I believe that I shall see the bounty of the LORD
in the land of the living.
Wait for the LORD with courage;
be stouthearted, and wait for the LORD.

Psalm 27: 13-14

The psalm follows so well on our reading from Thessalonians in which Paul calls upon that community to:

trust
hope
believe
persevere

These practices are the linchpins of a vibrant faith. They hold us fast to God’s heart, allowing us to live in God’s house – and God in ours.


Our Gospel today shows us that it is certainly possible for dark spirits to take up residence in our hearts. Praying a prayer like Psalm 27 puts a watchman on our heart’s door, inviting the Holy One alone to live at our core.


Poetry: Covenant – Margaret Halaska, OSF

God
knocks at my door
seeking a home for his son.

Rent is cheap, I say.

I don’t want to rent. I want to buy, says God.
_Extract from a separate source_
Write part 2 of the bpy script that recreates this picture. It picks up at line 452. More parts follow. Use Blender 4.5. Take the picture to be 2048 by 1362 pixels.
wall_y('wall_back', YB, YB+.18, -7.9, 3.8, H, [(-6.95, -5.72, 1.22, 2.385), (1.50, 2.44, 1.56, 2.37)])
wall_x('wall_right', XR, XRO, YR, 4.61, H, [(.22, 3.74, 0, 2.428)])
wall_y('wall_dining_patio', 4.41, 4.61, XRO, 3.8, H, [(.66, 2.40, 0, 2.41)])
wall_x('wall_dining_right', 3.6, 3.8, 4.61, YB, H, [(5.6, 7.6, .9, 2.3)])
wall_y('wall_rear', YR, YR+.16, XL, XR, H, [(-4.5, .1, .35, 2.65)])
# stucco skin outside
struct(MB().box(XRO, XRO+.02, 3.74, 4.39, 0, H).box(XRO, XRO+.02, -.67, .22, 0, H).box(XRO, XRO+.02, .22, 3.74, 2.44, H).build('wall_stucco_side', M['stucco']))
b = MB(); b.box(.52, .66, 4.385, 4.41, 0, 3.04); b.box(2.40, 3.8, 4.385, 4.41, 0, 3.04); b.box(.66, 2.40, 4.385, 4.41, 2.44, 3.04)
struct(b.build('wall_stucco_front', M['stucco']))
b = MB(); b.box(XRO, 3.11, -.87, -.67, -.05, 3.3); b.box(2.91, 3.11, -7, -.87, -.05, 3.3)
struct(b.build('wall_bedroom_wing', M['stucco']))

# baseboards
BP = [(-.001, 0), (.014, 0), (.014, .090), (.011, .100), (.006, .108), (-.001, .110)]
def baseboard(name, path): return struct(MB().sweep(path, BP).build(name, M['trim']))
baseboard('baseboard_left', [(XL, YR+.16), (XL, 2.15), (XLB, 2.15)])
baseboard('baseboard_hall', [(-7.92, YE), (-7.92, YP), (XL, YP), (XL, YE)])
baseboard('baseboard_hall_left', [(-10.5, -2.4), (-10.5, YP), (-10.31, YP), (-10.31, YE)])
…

I’m not sure I want to sell, 
but you might come in and look around.

I think I will, says God.

I might let you have a room or two.

I like it, says God. I’ll take the two. You might decide to give me more some day. 
I can wait, says God.

I’d like to give you more, 
but it’s a bit difficult. I need some space for me.

I know, says God, but I’ll wait. I like what I see.

Hm, maybe I can let you have another room. 
I really don’t need that much.

Thanks, says God, I’ll take it. I like what I see.

I’d like to give you the whole house 
but I’m not sure …

Think on it, says God. I wouldn’t put you out. 
Your house would be mine and my son would live in it. 
You’d have more space than you’d ever had before.

I don’t understand at all.

I know, says God, but I can’t tell you about that. 
You’ll have to discover it for yourself. 
That can only happen if you let me have the whole house.

A bit risky, I say.

Yes, says God, but try me.

I’m not sure – 
I’ll let you know.

I can wait, says God, I like what I see.

Music: Psalm 27 – Marc Antoine Charpentier

This Latin chant is noted here as Psalm 26 which would have been its designation in the Vulgate translation of the Bible in Charpentier’s era.)